How could Israel destroy a cutting edge Russian air defense system?

The Israeli air strikes in Syria last week have made some headlines in the Russian media. The attacks caused serious damages to the Syrian air defenses which consist of Russian produced weapons. The debate is whether the incident says something about the quality of Russia’s air defense technology.

How could these systems fail to protect themselves against an air strike? This question is especially apt in the light that last month the Russian Ministry of Defense made remarkable claims about outstanding performance by the Syrian air defense systems during missile strikes by USA, France, and Britain.

Israel apparently destroyed S-75, S-200, Buk, and Pantsir-S components. The first three are somewhat old technology, but Pantsir-S is considered a state-of-the-art medium range air defense system. Israel apparently felt the urge to brag about the accomplishment, so they published this video of the missile impacting the Pantsir-S.

This is not good news for the Russian weapon industry, which uses Syria as a showroom for their products to potential buyers. Voenno-Promyshlennyi Kurier (The Military-Industrial Courier) even speculates that Israel’s goal with the publication of the video was to damage the reputation of Russian air defense technology.

So in Russia there is a strong incentive to explain the Syrian fiasco in a way that saves the honor of the Russian weapon systems.

The newspaper Vzglyad has covered the incident closely, for example in this article under the title Who is to blame for the destruction of Buk and Pantsir in Syria. I will not go into all the details, but the newspaper finds that the Syrians are to blame. Had the equipment been manned with Russian professionals, it would have performed much better. (That may well be correct.)

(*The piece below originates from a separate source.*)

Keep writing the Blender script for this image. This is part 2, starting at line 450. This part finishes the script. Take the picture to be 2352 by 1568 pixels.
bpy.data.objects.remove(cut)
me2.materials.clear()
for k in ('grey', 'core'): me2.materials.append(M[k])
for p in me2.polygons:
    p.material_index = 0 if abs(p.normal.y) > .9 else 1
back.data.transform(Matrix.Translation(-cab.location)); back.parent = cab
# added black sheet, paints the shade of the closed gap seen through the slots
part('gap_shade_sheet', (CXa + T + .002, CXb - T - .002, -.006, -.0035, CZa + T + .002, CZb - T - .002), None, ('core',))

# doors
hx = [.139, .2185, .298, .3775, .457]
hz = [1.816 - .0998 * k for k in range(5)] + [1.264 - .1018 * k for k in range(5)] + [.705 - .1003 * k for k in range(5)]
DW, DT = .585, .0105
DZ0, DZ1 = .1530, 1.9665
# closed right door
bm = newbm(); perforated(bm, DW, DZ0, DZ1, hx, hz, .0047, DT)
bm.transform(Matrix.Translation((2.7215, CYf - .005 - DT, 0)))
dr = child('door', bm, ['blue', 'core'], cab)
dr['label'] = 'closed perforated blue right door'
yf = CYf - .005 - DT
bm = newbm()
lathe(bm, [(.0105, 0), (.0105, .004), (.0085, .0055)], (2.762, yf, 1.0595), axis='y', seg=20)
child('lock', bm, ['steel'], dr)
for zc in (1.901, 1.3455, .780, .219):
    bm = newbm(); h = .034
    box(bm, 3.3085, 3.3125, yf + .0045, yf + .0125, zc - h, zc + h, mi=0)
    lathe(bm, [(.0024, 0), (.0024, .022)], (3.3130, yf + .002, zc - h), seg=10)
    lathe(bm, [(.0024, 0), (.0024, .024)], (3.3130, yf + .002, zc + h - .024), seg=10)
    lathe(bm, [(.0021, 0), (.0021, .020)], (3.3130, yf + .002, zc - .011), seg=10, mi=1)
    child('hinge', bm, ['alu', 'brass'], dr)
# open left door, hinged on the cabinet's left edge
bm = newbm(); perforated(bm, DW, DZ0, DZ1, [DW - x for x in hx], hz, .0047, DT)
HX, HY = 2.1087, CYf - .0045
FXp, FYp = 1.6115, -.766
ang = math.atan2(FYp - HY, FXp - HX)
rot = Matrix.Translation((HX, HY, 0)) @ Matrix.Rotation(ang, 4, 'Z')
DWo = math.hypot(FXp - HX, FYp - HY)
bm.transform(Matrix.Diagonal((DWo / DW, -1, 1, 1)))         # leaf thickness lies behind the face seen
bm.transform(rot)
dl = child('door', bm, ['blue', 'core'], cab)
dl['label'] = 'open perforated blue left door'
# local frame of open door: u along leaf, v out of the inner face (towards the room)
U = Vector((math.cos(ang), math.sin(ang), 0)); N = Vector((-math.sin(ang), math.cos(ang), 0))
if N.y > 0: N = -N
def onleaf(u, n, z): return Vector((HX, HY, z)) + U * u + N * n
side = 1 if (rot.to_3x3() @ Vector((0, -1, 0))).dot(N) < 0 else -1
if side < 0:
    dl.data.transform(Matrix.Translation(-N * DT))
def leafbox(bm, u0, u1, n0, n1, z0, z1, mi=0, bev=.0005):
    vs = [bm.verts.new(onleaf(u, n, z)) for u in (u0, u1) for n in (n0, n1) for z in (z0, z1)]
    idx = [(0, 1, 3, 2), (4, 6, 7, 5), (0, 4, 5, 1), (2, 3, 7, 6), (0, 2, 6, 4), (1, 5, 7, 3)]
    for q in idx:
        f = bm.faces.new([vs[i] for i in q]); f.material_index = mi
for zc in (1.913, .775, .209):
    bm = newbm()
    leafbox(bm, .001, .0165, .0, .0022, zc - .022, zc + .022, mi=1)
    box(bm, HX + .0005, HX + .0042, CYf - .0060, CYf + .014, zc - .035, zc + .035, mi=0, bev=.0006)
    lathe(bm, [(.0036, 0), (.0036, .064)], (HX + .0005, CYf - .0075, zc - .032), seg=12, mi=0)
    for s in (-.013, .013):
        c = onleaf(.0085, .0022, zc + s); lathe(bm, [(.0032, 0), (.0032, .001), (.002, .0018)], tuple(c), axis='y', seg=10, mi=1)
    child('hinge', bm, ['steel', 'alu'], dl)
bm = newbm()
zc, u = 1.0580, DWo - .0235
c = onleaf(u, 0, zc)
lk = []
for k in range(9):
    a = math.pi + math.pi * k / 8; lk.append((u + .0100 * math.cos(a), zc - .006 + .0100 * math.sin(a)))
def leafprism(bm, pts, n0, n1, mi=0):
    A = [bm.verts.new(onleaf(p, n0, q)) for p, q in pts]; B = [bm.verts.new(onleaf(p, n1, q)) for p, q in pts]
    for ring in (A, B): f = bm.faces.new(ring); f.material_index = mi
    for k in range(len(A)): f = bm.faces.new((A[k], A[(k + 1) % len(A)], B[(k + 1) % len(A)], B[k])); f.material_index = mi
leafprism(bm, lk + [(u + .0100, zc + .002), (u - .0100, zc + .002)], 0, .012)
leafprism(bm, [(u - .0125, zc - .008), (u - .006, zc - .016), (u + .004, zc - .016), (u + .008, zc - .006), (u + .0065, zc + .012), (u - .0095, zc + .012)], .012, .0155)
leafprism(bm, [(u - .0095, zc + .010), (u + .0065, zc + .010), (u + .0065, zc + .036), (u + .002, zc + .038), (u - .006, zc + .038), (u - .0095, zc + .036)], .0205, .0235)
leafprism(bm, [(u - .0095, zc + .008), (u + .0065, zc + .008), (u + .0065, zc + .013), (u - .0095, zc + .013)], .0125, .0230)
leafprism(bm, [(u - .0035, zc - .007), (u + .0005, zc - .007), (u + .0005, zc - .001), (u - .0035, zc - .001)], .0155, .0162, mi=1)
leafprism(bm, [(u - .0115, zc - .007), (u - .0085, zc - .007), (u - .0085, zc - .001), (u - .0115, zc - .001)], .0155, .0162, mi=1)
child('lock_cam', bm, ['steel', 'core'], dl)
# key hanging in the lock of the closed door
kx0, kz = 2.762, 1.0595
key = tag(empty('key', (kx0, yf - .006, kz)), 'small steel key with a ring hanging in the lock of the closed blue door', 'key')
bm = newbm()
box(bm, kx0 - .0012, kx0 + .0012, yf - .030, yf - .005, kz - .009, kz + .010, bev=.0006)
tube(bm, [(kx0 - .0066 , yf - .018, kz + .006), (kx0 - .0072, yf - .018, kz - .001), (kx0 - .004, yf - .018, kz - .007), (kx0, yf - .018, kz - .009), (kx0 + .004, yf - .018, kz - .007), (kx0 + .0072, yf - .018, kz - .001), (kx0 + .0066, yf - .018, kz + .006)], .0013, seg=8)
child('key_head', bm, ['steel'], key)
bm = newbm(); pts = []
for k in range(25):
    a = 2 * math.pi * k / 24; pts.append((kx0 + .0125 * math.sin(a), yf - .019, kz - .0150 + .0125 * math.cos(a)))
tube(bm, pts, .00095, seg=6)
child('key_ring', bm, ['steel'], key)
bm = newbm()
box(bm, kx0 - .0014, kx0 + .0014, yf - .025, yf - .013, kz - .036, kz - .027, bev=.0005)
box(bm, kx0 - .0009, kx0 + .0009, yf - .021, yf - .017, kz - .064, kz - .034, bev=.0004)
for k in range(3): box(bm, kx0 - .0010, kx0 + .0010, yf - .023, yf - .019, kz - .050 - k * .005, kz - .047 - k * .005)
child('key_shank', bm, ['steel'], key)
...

After pictures of the damaged Pantsir-S have shown up, it seems clear that the system was inactive when the missile hit. The radar was in stowed position, so it has not been in use at the time of impact. All missile tubes were empty, so the Pantsir has probably fired all missiles and was waiting for resupplies. However, Pantsir-S is a combined gun and missile system, so just because the missiles were fired, it doesn’t mean that the system was defenseless.

Air defense can be organized as area defense or as point defense, and different systems can be distributed to complement each other. Air defense systems are inherently vulnerable as targets of an air strike, so it is important that different systems cover each other. In addition, passive measures like camouflage are essential for keeping the vehicles safe, especially when the adversary uses UAVs.

It appears that the Syrian forces neglected to take measures to coordinate their air defense. When it was hit, the Pantsir-S was inactive, uncamouflaged, standing still in the open with no cover from other air defense systems.

The crew of the Pantsir-S wasn’t even at the vehicle when the missile stroke. A lieutenant can be seen on the video running towards the cabin of the truck when he saw the incoming missile. Perhaps he thought there would be time to move the vehicle before the missile hit. He paid with his life for that piece of bravery which only accentuates that the Syrians neglected to take proper precautions before the incident.

So for now, the honor of the Pantsir-S weapon systems seems intact.